Fixed Assets Going Home
How organisations see departing execs out of the door safely.

The nurturing nineties were all about organisations learning from people exiting them: was there something wrong with the work environment or a particular manager's style of functioning? Was there anything they could do to make things better? Would the employee consider returning to the company at a later date? Such bleeding-heart 'it isn't you, it is us' stuff is still common in companies, but in these nervous zeroes they face a far more pressing problem. How can they ensure that the person departing the organisation doesn't take any valuable knowledge with him (or, at the least, doesn't use any such that he takes with him; after all, a lobotomy isn't possible in these politically correct days)? And how can they block access to information, disconnect lines of communication, and reduce the individual's interaction with fellow employees without being dragged to court? With every business becoming a knowledge business (not our line), these are questions most companies will have to address.

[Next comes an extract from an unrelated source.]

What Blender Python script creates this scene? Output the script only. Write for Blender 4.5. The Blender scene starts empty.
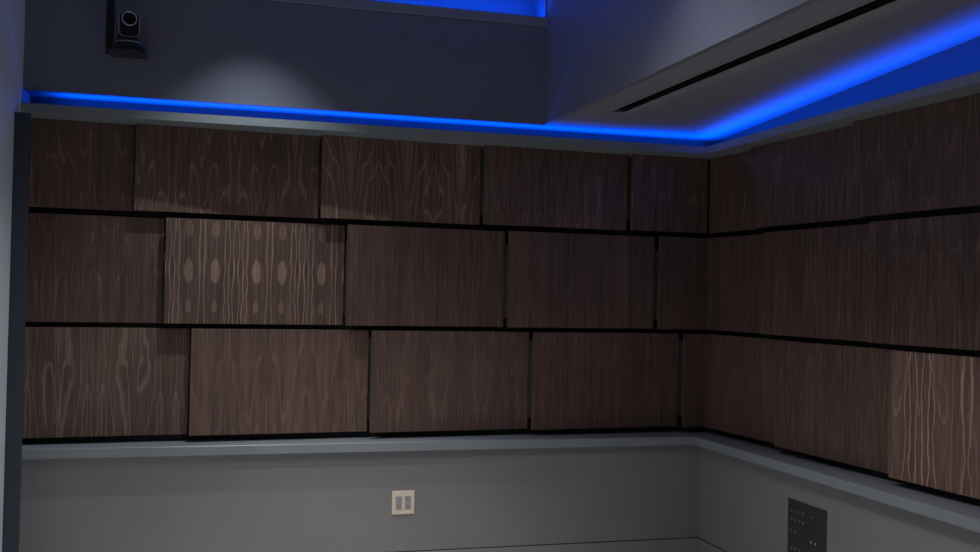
import bpy, bmesh, math, random
from mathutils import Vector, Matrix
scene = bpy.context.scene
C = scene.collection
# ------------------------------------------------------------------ camera
EYE = 1.5
yaw, pitch, roll = math.radians(15.9), math.radians(1.04), math.radians(1.157)
F = Vector((math.sin(yaw)*math.cos(pitch), math.cos(yaw)*math.cos(pitch), math.sin(pitch)))
R0 = Vector((math.cos(yaw), -math.sin(yaw), 0)); U0 = R0.cross(F)
Rv = R0*math.cos(roll) + U0*math.sin(roll); Uv = Rv.cross(F)
cd = bpy.data.cameras.new('camera'); cam = bpy.data.objects.new('camera', cd); C.objects.link(cam)
m = Matrix((Rv, Uv, -F)).transposed().to_4x4(); m.translation = (0, 0, EYE); cam.matrix_world = m
cd.sensor_width = 36.0; cd.lens = 36.0*1044/980; cd.clip_start = .05
scene.camera = cam
# ------------------------------------------------------------------ world, lights, exposure
w = bpy.data.worlds.new('world'); scene.world = w; w.use_nodes = True
w.node_tree.nodes['Background'].inputs[0].default_value = (.5, .6, .8, 1)
w.node_tree.nodes['Background'].inputs[1].default_value = .02
scene.view_settings.view_transform = 'Standard'; scene.view_settings.look = 'None'
scene.view_settings.gamma = 1; scene.view_settings.use_curve_mapping = False
scene.view_settings.exposure = 0.0

def area(name, loc, sx, sy, power, col, rot=(0, 0, 0), spread=180):
    l = bpy.data.lights.new(name, 'AREA'); l.shape = 'RECTANGLE'; l.size = sx; l.size_y = sy
    l.energy = power; l.color = col; l.spread = math.radians(spread)
    o = bpy.data.objects.new(name, l); o.location = loc; o.rotation_euler = rot; C.objects.link(o); return o
def spot(name, loc, power, col, deg, blend=.6, size=.03, rot=(0, 0, 0)):
    l = bpy.data.lights.new(name, 'SPOT'); l.energy = power; l.color = col
    l.spot_size = math.radians(deg); l.spot_blend = blend; l.shadow_soft_size = size
    o = bpy.data.objects.new(name, l); o.location = loc; o.rotation_euler = rot; C.objects.link(o); return o
PI = math.pi
WHITE = (1, .95, .92); BLUE = (.0, .085, 1)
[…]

So, although Hari T., Senior Vice President (hr), Satyam Computer Services, begins by stating that exit interviews are conducted for all separations "to find out why the person is leaving and whether we can help the associate meet his career aspirations within Satyam" he rapidly segues into near-legalese to explain what is, and more important, what isn't on. "Our offer letters cover the confidentiality and non-disclosure areas," he adds. Associates are free to work for the competition, but they cannot work on a project for the same client they serviced at Satyam. And when a former employee breaches this contract, the company initiates legal action after informing the individual and his current employer. The issue of non-compete clauses is a messy one. Nithyanandan R., Corporate Counsel and Head (Legal), Infosys Technologies, admits that it is a debatable legal issue in all jurisdictions. However, he adds that confidential information is protected by employment agreements and is enforceable in most courts of law through appropriate injunctions. Given that, companies will probably have better luck arguing that a former employee breached the confidentiality clause than the non-compete one.

Even companies that believe in their employees (and former ones) or that the information gathered by or resident in one individual cannot make or break an organisation hedge their beliefs with pragmatic firewalls. LG India's head of hr Yasho V. Verma believes "information passed along by just one person cannot help the other organisation become an LG," but still relieves people who put in their papers immediately. "We do not wish to have half-hearted employees working for us," he adds. "And we immediately disconnect their e-mail." And while Standard Chartered Bank's regional head of hr (India and Nepal) Chandrasekhar Pingali says "there has never been a breach of confidentiality", he has a safeguard in the form of an enforceable 'declaration of secrecy' that employees sign. Hidden benefit: such enforceable agreements often act as effective exit barriers, although it'll be a brave hr manager who admits as much.